Mark Stevens, author "King Icahn": No. No. He doesn't even have the best interest of his own family in mind.

Mark Stevens, author "King Icahn": But Carl doesn't like anyone.

Mark Stevens, author "King Icahn": He's never created anything. He's never built anything. He's just done this. So no he doesn't care about the shareholders either except the one shareholder - Carl Ichan. 

Brean: If you were an employee of Xerox or a shareholder of Xerox, would you be... what would you be feeling right now?

Stevens said he didn't know but said everyone should understand that capitalism is a rough game. Then he criticized Xerox leadership. 

Mark Stevens, author "King Icahn": They certainly share some blame in this. What did they think while they enriched themselves, they allowed a great company to go somewhat kaput or else Carl couldn't damage them.

Stevens said Icahn's goal is to increase Xerox's value in the short term. 

Brean: But you value a company by getting rid of expensive things, like employees.

Mark Stevens, author "King Icahn": Yes, whatever it takes. If he could keep the company still viable and fire every single person but one telephone operator, one receptionist, he would do that, absolutely, in a minute, in a second. 

In his book, Stevens called Icahn a "genius and a bully." Stevens said he's dangerous to CEOs. 

Mark Stevens, author "King Icahn": Don't forget - he is an owner of the company, a major owner. It's his company and the other big shareholders. He owns 15% of the company so he has a right to say I don't like the way this place is being run. We have to balance it, we have to understand that. When you have a great company, public company because you can't do it to a public company, when you have a great company where the management is interested in business and really growing it, loves its employees, takes care of them Carl can't get in.

Brean: But the door was open for him here. 

Mark Stevens, author "King Icahn": Yeah because it's broken. 

Stevens explained why Icahn thought the Fuji Film deal was bad. The deal contained what Stevens called "unaudited financial statements." 

Mark Stevens, author "King Icahn": If someone was going to buy your house and promised that they would buy your house and would pay you a thousand dollars a month for X number of years, but you didn't even know how much money they have and they wouldn't show you their bank records, would you sell them the house?

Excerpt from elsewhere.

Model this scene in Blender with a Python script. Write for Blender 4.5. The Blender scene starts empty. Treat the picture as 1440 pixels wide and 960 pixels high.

Stevens says Icahn was a philosophy major at Princeton and won the "senior thesis" which is like being the valedictorian. Stevens encountered the philosophy when talking to Icahn for the book. 

Mark Stevens, author "King Icahn": He just doesn't care about any of them. None. He once told me "I don't like the word 'fair.' Why should a person be fair?"

Mark Stevens, author "King Icahn": He's dangerous mostly to senior managers, CEO types who take their jobs as just an excuse to live high and not manage their companies well.